- [Your objective]:
Quote the whole listing exactly. Leave the pictures out of your copy.
## BEGIN
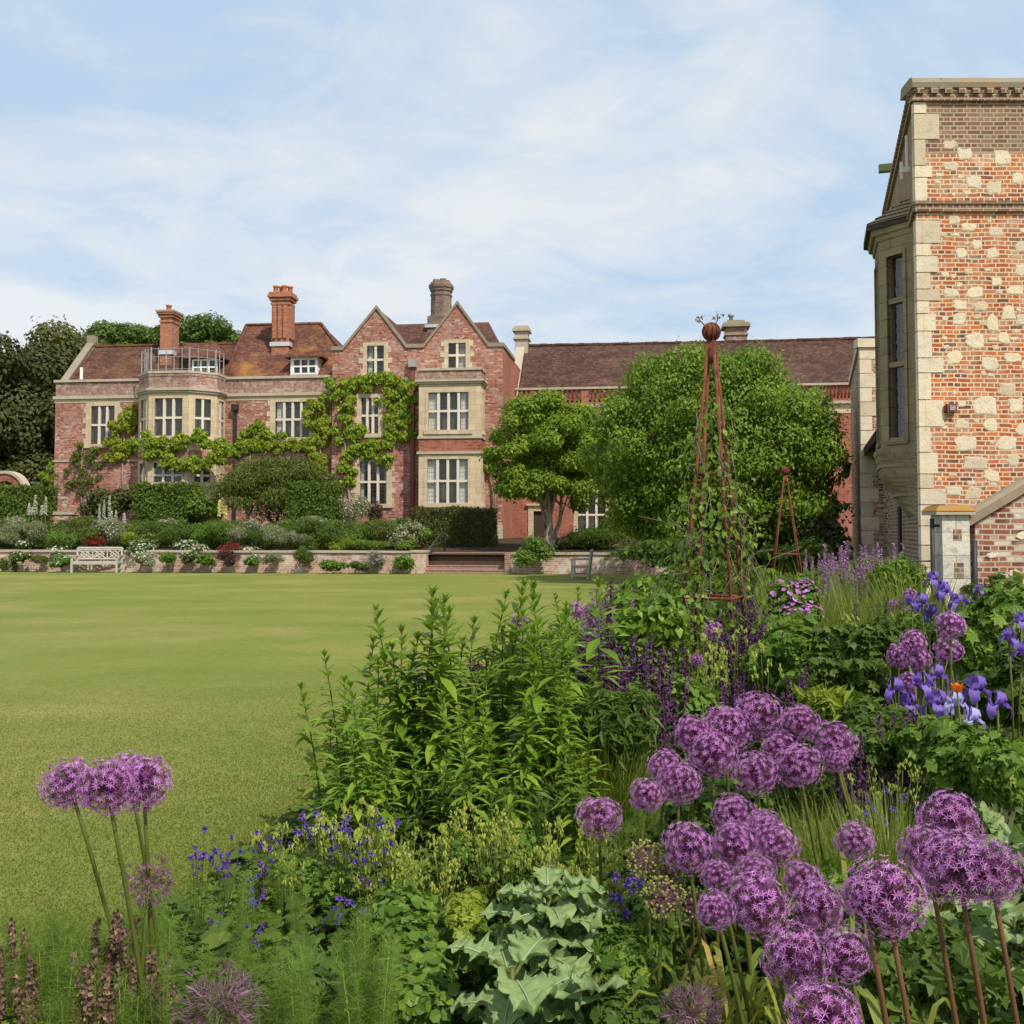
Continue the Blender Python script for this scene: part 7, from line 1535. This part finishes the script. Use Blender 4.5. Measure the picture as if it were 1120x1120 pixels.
# --- leafy mounds that fill the bed
def bm(label, px, py, Y, hw, hh, n, size, leaf, kind='palm', flowers=None, **kw):
    c = P(px, py, Y); r = (hw * Y / FOC, max(.2, hw * Y / FOC * .8), hh * Y / FOC); kw.setdefault('base_z', 0)
    return mound(label, c, r, n, size, leaf, kind, flowers, cat='plant', name='leafy_plant', group=kw.pop('group', 'leafy mounds in the flower bed'), **kw)
for a in [
 ('light green bushy clematis mass around the obelisk foot', 712, 722, 7.3, 48, 66, 2800, .068, 'clem', 'ovate'),
 ('dark leafy mass under the obelisk, behind the allium clump', 735, 790, 6.2, 60, 60, 3600, .07, 'mid', 'ovate'),
 ('leafy climber mass left of the obelisk legs', 700, 668, 9.0, 40, 36, 1100, .07, 'clem', 'ovate'),
 ('shaded leafy clump between the leafy stems and alliums', 670, 810, 5.4, 42, 65, 2600, .075, 'dark', 'lance'),
 ('green palmate clump behind the big allium clump', 880, 740, 6.6, 52, 44, 2200, .1, 'mid'),
 ('yellow green feathery clump above the right of the big allium clump', 905, 775, 5.4, 36, 20, 1300, .085, 'yellow', 'lance'),
 ('dark palmate mound left of the trio of alliums', 935, 725, 6.4, 42, 42, 2200, .1, 'dark'),
 ('green palmate clump below the lilac pink flowers', 865, 700, 8.0, 42, 36, 2000, .11, 'mid'),
 ('green palmate clump right of the pair of alliums', 1090, 700, 7.0, 40, 50, 2600, .1, 'mid'),
 ('leafy clump at the right edge behind the irises', 1105, 760, 5.8, 34, 46, 1700, .1, 'dark'),
 ('leafy clump under the irises and poppy', 1040, 830, 4.6, 46, 44, 2200, .085, 'mid'),
 ('leafy clump behind the top right allium', 1095, 850, 4.3, 36, 40, 1600, .085, 'mid'),
 ('dark clump behind the fine grass', 965, 810, 5.0, 36, 38, 1600, .085, 'dark'),
 ('small leaf clump under the big allium clump', 780, 910, 4.0, 60, 46, 2400, .06, 'dark'),
 ('low leafy mass below the columbines, left of the big leaves', 470, 1025, 3.4, 62, 40, 2800, .036, 'mid', 'round'),
 ('low clover like mass at the bottom left of the big leaves', 470, 1090, 3.0, 56, 40, 2400, .032, 'mid', 'round'),
 ('gold tinted low leaf patch left of the big leaves', 510, 1000, 3.3, 22, 14, 320, .045, 'yellow', 'palm'),
 ('low palmate mass below the seed heads', 700, 1050, 3.1, 50, 52, 2000, .055, 'mid', 'palm'),
 ('small dark leaf mass at the bottom by the faded allium', 690, 1110, 2.8, 46, 30, 1100, .05, 'dark', 'palm'),
 ('dark leaf mass below the right alliums', 1020, 1085, 3.0, 70, 50, 1600, .085, 'dark', 'palm'),
 ('leafy mass between lower and right allium clumps', 925, 1000, 3.5, 46, 44, 1400, .07, 'mid', 'lance'),
 ('dark leaf mass under the leafy stems', 480, 900, 4.9, 95, 40, 2600, .08, 'dark', 'lance'),
 ('dark leaf mass right under the leafy stems', 590, 890, 4.9, 55, 40, 1800, .08, 'dark', 'lance'),
 ('columbine leaf mass at the lawn edge', 360, 975, 4.2, 80, 40, 2600, .045, 'mid', 'palm'),
 ('low leaf mass under the seed pod bunch', 540, 955, 4.1, 45, 40, 1500, .045, 'mid', 'palm'),
 ('low shaded leaf mass at the bottom left corner', 60, 1115, 2.9, 90, 36, 1800, .04, 'mid', 'palm'),
 ('low leaf mass at the bottom left, under the faded spidery head', 250, 1100, 2.9, 110, 40, 2600, .045, 'dark', 'palm'),
 ('far green leafy mound under the lilac spikes', 930, 640, 13.0, 60, 26, 2600, .12, 'mid', 'lance'),
 ('far dusky mound beyond the obelisk', 800, 645, 12.0, 40, 30, 2000, .12, 'dark', 'lance'),
 ('far mound at the lawn edge behind the slender stems', 690, 655, 12.0, 40, 18, 1500, .11, 'grey', 'lance'),
 ('far green mound before the wing wall', 985, 640, 11.5, 30, 24, 1500, .11, 'mid', 'lance'),
 ('green clump by the small obelisk', 835, 640, 16.0, 34, 22, 1600, .14, 'mid', 'lance'),
 ('dark shrub in the shaded gap beside the far wing', 905, 595, 30.0, 26, 26, 2600, .16, 'far_dark', 'ovate'),
 ('dark shrub under the round headed tree', 740, 608, 28.0, 70, 22, 4200, .15, 'dark', 'ovate'),
 ('green shrub under the right side of the round headed tree', 870, 610, 26.0, 36, 22, 2600, .15, 'mid', 'ovate'),
 ('leafy mass in front of the gate pier', 1040, 700, 8.6, 50, 44, 2400, .1, 'mid', 'lance'),
 ('leafy mass in front of the garden wall', 1100, 670, 9.5, 40, 26, 1800, .1, 'mid', 'palm'),
 ('small wild tuft growing on the garden wall, right one', 1094, 634, 14.4, 9, 7, 260, .06, 'dark', 'diamond'),
 ('small wild tuft growing at the foot of the garden wall, left one', 1066, 645, 14.3, 10, 7, 260, .06, 'dark', 'diamond'),
]: bm(*a)
bm('clump of lilac pink flowers on a leafy mound beyond the obelisk', 872, 672, 8.2, 30, 32, 1100, .09, 'mid', 'palm', ('pink', 330, .042), group='flowering mounds in the bed')
bm('small lilac pink patch seen left of the lilac pink clump', 768, 675, 10.0, 20, 26, 700, .09, 'mid', 'palm', ('lav', 60, .05), group='flowering mounds in the bed')

# --- ground cover under everything: uncountable low leaves
mb = MB(); n = 30000; Yc = 1.9 + 12 * rng.random(n) ** 1.7; e = np.interp(Yc, [q[1] for q in EDGE], [q[0] for q in EDGE]); X = e + .06 + (0.62 * Yc + .2 - e) * rng.random(n)
pos = np.stack([X, Yc, .03 + .2 * rng.random(n) * np.minimum(1, (X - e) * 2)], 1); put_leaves(mb, pos, nrmz(np.array([0, 0, 1]) + .6 * rand_dirs(n)), .075, 'palm')
n = 9000; Yc = rng.uniform(11, 32.5, n); e = np.interp(Yc, [q[1] for q in EDGE], [q[0] for q in EDGE]); X = e + .1 + np.minimum(6, 13 - e) * rng.random(n) ** 1.5; pos = np.stack([X, Yc, .05 + .3 * rng.random(n)], 1); put_leaves(mb, pos, nrmz(np.array([0, 0, 1]) + .6 * rand_dirs(n)), .26, 'lance')
tag(mb.build('ground_cover', L['dark']), 'low dark green leaves covering the soil of the flower bed', 'ground cover', kind='stuff')
mb = MB(); n = 300000; Yc = 2.6 + 10 * rng.random(n) ** 1.35; e = np.interp(Yc, [q[1] for q in EDGE], [q[0] for q in EDGE]); X = e + .05 - (e + .95 * Yc + 1.0) * rng.random(n) ** 1.5
tv = np.array([(-.0022, 0, 0), (.0022, 0, 0), (0, 1, 0)]); tv[:, 0] *= 1
h_ = rng.uniform(.006, .017, n) * np.clip((13 - Yc) / 6, .15, 1); sc = np.stack([1 + Yc * .12, h_, np.ones(n)], 1)
mb.stamp(tv, [(0, 1, 2)], frames(dirs(rng.uniform(0, 6.28, n), rng.uniform(.5, 1.4, n)), rand_dirs(n)), np.stack([X, Yc, 0 * X], 1), 0, sc)
tag(mb.build('grass', L['turf']), 'short mown lawn grass in front', 'grass', kind='stuff')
## END
- [Response for this exercise]:
Continue the Blender Python script for this scene: part 7, from line 1535. This part finishes the script. Use Blender 4.5. Measure the picture as if it were 1120x1120 pixels.
# --- leafy mounds that fill the bed
def bm(label, px, py, Y, hw, hh, n, size, leaf, kind='palm', flowers=None, **kw):
    c = P(px, py, Y); r = (hw * Y / FOC, max(.2, hw * Y / FOC * .8), hh * Y / FOC); kw.setdefault('base_z', 0)
    return mound(label, c, r, n, size, leaf, kind, flowers, cat='plant', name='leafy_plant', group=kw.pop('group', 'leafy mounds in the flower bed'), **kw)
for a in [
 ('light green bushy clematis mass around the obelisk foot', 712, 722, 7.3, 48, 66, 2800, .068, 'clem', 'ovate'),
 ('dark leafy mass under the obelisk, behind the allium clump', 735, 790, 6.2, 60, 60, 3600, .07, 'mid', 'ovate'),
 ('leafy climber mass left of the obelisk legs', 700, 668, 9.0, 40, 36, 1100, .07, 'clem', 'ovate'),
 ('shaded leafy clump between the leafy stems and alliums', 670, 810, 5.4, 42, 65, 2600, .075, 'dark', 'lance'),
 ('green palmate clump behind the big allium clump', 880, 740, 6.6, 52, 44, 2200, .1, 'mid'),
 ('yellow green feathery clump above the right of the big allium clump', 905, 775, 5.4, 36, 20, 1300, .085, 'yellow', 'lance'),
 ('dark palmate mound left of the trio of alliums', 935, 725, 6.4, 42, 42, 2200, .1, 'dark'),
 ('green palmate clump below the lilac pink flowers', 865, 700, 8.0, 42, 36, 2000, .11, 'mid'),
 ('green palmate clump right of the pair of alliums', 1090, 700, 7.0, 40, 50, 2600, .1, 'mid'),
 ('leafy clump at the right edge behind the irises', 1105, 760, 5.8, 34, 46, 1700, .1, 'dark'),
 ('leafy clump under the irises and poppy', 1040, 830, 4.6, 46, 44, 2200, .085, 'mid'),
 ('leafy clump behind the top right allium', 1095, 850, 4.3, 36, 40, 1600, .085, 'mid'),
 ('dark clump behind the fine grass', 965, 810, 5.0, 36, 38, 1600, .085, 'dark'),
 ('small leaf clump under the big allium clump', 780, 910, 4.0, 60, 46, 2400, .06, 'dark'),
 ('low leafy mass below the columbines, left of the big leaves', 470, 1025, 3.4, 62, 40, 2800, .036, 'mid', 'round'),
 ('low clover like mass at the bottom left of the big leaves', 470, 1090, 3.0, 56, 40, 2400, .032, 'mid', 'round'),
 ('gold tinted low leaf patch left of the big leaves', 510, 1000, 3.3, 22, 14, 320, .045, 'yellow', 'palm'),
 ('low palmate mass below the seed heads', 700, 1050, 3.1, 50, 52, 2000, .055, 'mid', 'palm'),
 ('small dark leaf mass at the bottom by the faded allium', 690, 1110, 2.8, 46, 30, 1100, .05, 'dark', 'palm'),
 ('dark leaf mass below the right alliums', 1020, 1085, 3.0, 70, 50, 1600, .085, 'dark', 'palm'),
 ('leafy mass between lower and right allium clumps', 925, 1000, 3.5, 46, 44, 1400, .07, 'mid', 'lance'),
 ('dark leaf mass under the leafy stems', 480, 900, 4.9, 95, 40, 2600, .08, 'dark', 'lance'),
 ('dark leaf mass right under the leafy stems', 590, 890, 4.9, 55, 40, 1800, .08, 'dark', 'lance'),
 ('columbine leaf mass at the lawn edge', 360, 975, 4.2, 80, 40, 2600, .045, 'mid', 'palm'),
 ('low leaf mass under the seed pod bunch', 540, 955, 4.1, 45, 40, 1500, .045, 'mid', 'palm'),
 ('low shaded leaf mass at the bottom left corner', 60, 1115, 2.9, 90, 36, 1800, .04, 'mid', 'palm'),
 ('low leaf mass at the bottom left, under the faded spidery head', 250, 1100, 2.9, 110, 40, 2600, .045, 'dark', 'palm'),
 ('far green leafy mound under the lilac spikes', 930, 640, 13.0, 60, 26, 2600, .12, 'mid', 'lance'),
 ('far dusky mound beyond the obelisk', 800, 645, 12.0, 40, 30, 2000, .12, 'dark', 'lance'),
 ('far mound at the lawn edge behind the slender stems', 690, 655, 12.0, 40, 18, 1500, .11, 'grey', 'lance'),
 ('far green mound before the wing wall', 985, 640, 11.5, 30, 24, 1500, .11, 'mid', 'lance'),
 ('green clump by the small obelisk', 835, 640, 16.0, 34, 22, 1600, .14, 'mid', 'lance'),
 ('dark shrub in the shaded gap beside the far wing', 905, 595, 30.0, 26, 26, 2600, .16, 'far_dark', 'ovate'),
 ('dark shrub under the round headed tree', 740, 608, 28.0, 70, 22, 4200, .15, 'dark', 'ovate'),
 ('green shrub under the right side of the round headed tree', 870, 610, 26.0, 36, 22, 2600, .15, 'mid', 'ovate'),
 ('leafy mass in front of the gate pier', 1040, 700, 8.6, 50, 44, 2400, .1, 'mid', 'lance'),
 ('leafy mass in front of the garden wall', 1100, 670, 9.5, 40, 26, 1800, .1, 'mid', 'palm'),
 ('small wild tuft growing on the garden wall, right one', 1094, 634, 14.4, 9, 7, 260, .06, 'dark', 'diamond'),
 ('small wild tuft growing at the foot of the garden wall, left one', 1066, 645, 14.3, 10, 7, 260, .06, 'dark', 'diamond'),
]: bm(*a)
bm('clump of lilac pink flowers on a leafy mound beyond the obelisk', 872, 672, 8.2, 30, 32, 1100, .09, 'mid', 'palm', ('pink', 330, .042), group='flowering mounds in the bed')
bm('small lilac pink patch seen left of the lilac pink clump', 768, 675, 10.0, 20, 26, 700, .09, 'mid', 'palm', ('lav', 60, .05), group='flowering mounds in the bed')

# --- ground cover under everything: uncountable low leaves
mb = MB(); n = 30000; Yc = 1.9 + 12 * rng.random(n) ** 1.7; e = np.interp(Yc, [q[1] for q in EDGE], [q[0] for q in EDGE]); X = e + .06 + (0.62 * Yc + .2 - e) * rng.random(n)
pos = np.stack([X, Yc, .03 + .2 * rng.random(n) * np.minimum(1, (X - e) * 2)], 1); put_leaves(mb, pos, nrmz(np.array([0, 0, 1]) + .6 * rand_dirs(n)), .075, 'palm')
n = 9000; Yc = rng.uniform(11, 32.5, n); e = np.interp(Yc, [q[1] for q in EDGE], [q[0] for q in EDGE]); X = e + .1 + np.minimum(6, 13 - e) * rng.random(n) ** 1.5; pos = np.stack([X, Yc, .05 + .3 * rng.random(n)], 1); put_leaves(mb, pos, nrmz(np.array([0, 0, 1]) + .6 * rand_dirs(n)), .26, 'lance')
tag(mb.build('ground_cover', L['dark']), 'low dark green leaves covering the soil of the flower bed', 'ground cover', kind='stuff')
mb = MB(); n = 300000; Yc = 2.6 + 10 * rng.random(n) ** 1.35; e = np.interp(Yc, [q[1] for q in EDGE], [q[0] for q in EDGE]); X = e + .05 - (e + .95 * Yc + 1.0) * rng.random(n) ** 1.5
tv = np.array([(-.0022, 0, 0), (.0022, 0, 0), (0, 1, 0)]); tv[:, 0] *= 1
h_ = rng.uniform(.006, .017, n) * np.clip((13 - Yc) / 6, .15, 1); sc = np.stack([1 + Yc * .12, h_, np.ones(n)], 1)
mb.stamp(tv, [(0, 1, 2)], frames(dirs(rng.uniform(0, 6.28, n), rng.uniform(.5, 1.4, n)), rand_dirs(n)), np.stack([X, Yc, 0 * X], 1), 0, sc)
tag(mb.build('grass', L['turf']), 'short mown lawn grass in front', 'grass', kind='stuff')